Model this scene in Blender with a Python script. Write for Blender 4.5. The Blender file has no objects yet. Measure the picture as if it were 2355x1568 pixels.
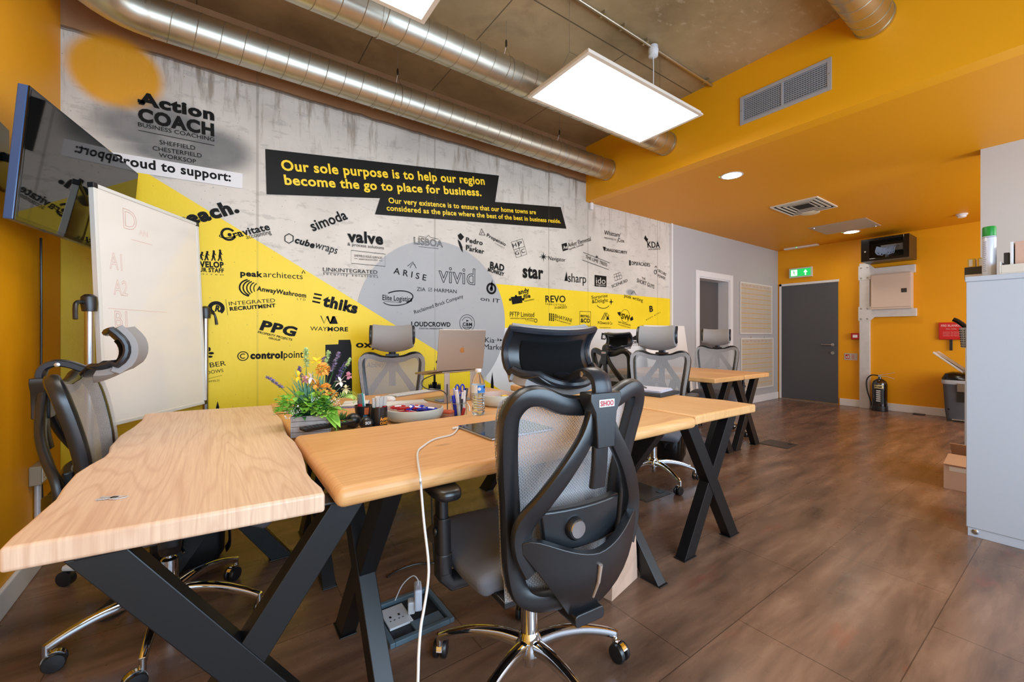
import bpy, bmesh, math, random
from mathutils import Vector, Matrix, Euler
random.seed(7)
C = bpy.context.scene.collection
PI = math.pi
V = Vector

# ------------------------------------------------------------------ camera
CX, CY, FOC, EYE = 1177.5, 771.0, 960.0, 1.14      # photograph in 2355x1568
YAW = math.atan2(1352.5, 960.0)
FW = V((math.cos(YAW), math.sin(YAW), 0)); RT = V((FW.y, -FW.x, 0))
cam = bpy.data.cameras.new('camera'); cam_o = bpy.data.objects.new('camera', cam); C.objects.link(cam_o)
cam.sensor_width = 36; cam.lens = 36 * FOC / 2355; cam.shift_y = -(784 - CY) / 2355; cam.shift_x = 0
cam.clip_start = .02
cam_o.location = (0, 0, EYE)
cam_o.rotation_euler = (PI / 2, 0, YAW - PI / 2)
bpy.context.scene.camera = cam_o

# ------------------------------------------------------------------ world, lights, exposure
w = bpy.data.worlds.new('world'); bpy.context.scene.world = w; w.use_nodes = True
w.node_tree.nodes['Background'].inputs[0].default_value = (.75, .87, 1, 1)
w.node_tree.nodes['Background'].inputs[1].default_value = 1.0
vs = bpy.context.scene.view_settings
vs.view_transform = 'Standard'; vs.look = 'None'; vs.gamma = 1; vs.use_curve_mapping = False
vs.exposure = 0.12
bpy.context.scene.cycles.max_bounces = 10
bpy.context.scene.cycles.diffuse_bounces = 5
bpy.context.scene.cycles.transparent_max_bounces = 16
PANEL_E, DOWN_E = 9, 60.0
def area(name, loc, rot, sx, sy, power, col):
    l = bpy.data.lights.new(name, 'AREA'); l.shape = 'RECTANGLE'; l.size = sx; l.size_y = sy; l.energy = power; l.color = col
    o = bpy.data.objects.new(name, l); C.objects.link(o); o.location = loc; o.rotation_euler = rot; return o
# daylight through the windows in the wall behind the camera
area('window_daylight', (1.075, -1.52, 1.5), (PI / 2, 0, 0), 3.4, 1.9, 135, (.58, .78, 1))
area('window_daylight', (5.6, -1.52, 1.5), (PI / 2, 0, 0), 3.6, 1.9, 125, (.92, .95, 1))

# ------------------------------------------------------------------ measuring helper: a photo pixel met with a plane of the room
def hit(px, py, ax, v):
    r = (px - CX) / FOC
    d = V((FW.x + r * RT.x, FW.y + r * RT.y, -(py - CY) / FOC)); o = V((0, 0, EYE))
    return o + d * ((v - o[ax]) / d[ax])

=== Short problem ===
Repeat all the data as it stands, dropping any images it holds.

=== Output of the task ===
Model this scene in Blender with a Python script. Write for Blender 4.5. The Blender file has no objects yet. Measure the picture as if it were 2355x1568 pixels.
import bpy, bmesh, math, random
from mathutils import Vector, Matrix, Euler
random.seed(7)
C = bpy.context.scene.collection
PI = math.pi
V = Vector

# ------------------------------------------------------------------ camera
CX, CY, FOC, EYE = 1177.5, 771.0, 960.0, 1.14      # photograph in 2355x1568
YAW = math.atan2(1352.5, 960.0)
FW = V((math.cos(YAW), math.sin(YAW), 0)); RT = V((FW.y, -FW.x, 0))
cam = bpy.data.cameras.new('camera'); cam_o = bpy.data.objects.new('camera', cam); C.objects.link(cam_o)
cam.sensor_width = 36; cam.lens = 36 * FOC / 2355; cam.shift_y = -(784 - CY) / 2355; cam.shift_x = 0
cam.clip_start = .02
cam_o.location = (0, 0, EYE)
cam_o.rotation_euler = (PI / 2, 0, YAW - PI / 2)
bpy.context.scene.camera = cam_o

# ------------------------------------------------------------------ world, lights, exposure
w = bpy.data.worlds.new('world'); bpy.context.scene.world = w; w.use_nodes = True
w.node_tree.nodes['Background'].inputs[0].default_value = (.75, .87, 1, 1)
w.node_tree.nodes['Background'].inputs[1].default_value = 1.0
vs = bpy.context.scene.view_settings
vs.view_transform = 'Standard'; vs.look = 'None'; vs.gamma = 1; vs.use_curve_mapping = False
vs.exposure = 0.12
bpy.context.scene.cycles.max_bounces = 10
bpy.context.scene.cycles.diffuse_bounces = 5
bpy.context.scene.cycles.transparent_max_bounces = 16
PANEL_E, DOWN_E = 9, 60.0
def area(name, loc, rot, sx, sy, power, col):
    l = bpy.data.lights.new(name, 'AREA'); l.shape = 'RECTANGLE'; l.size = sx; l.size_y = sy; l.energy = power; l.color = col
    o = bpy.data.objects.new(name, l); C.objects.link(o); o.location = loc; o.rotation_euler = rot; return o
# daylight through the windows in the wall behind the camera
area('window_daylight', (1.075, -1.52, 1.5), (PI / 2, 0, 0), 3.4, 1.9, 135, (.58, .78, 1))
area('window_daylight', (5.6, -1.52, 1.5), (PI / 2, 0, 0), 3.6, 1.9, 125, (.92, .95, 1))

# ------------------------------------------------------------------ measuring helper: a photo pixel met with a plane of the room
def hit(px, py, ax, v):
    r = (px - CX) / FOC
    d = V((FW.x + r * RT.x, FW.y + r * RT.y, -(py - CY) / FOC)); o = V((0, 0, EYE))
    return o + d * ((v - o[ax]) / d[ax])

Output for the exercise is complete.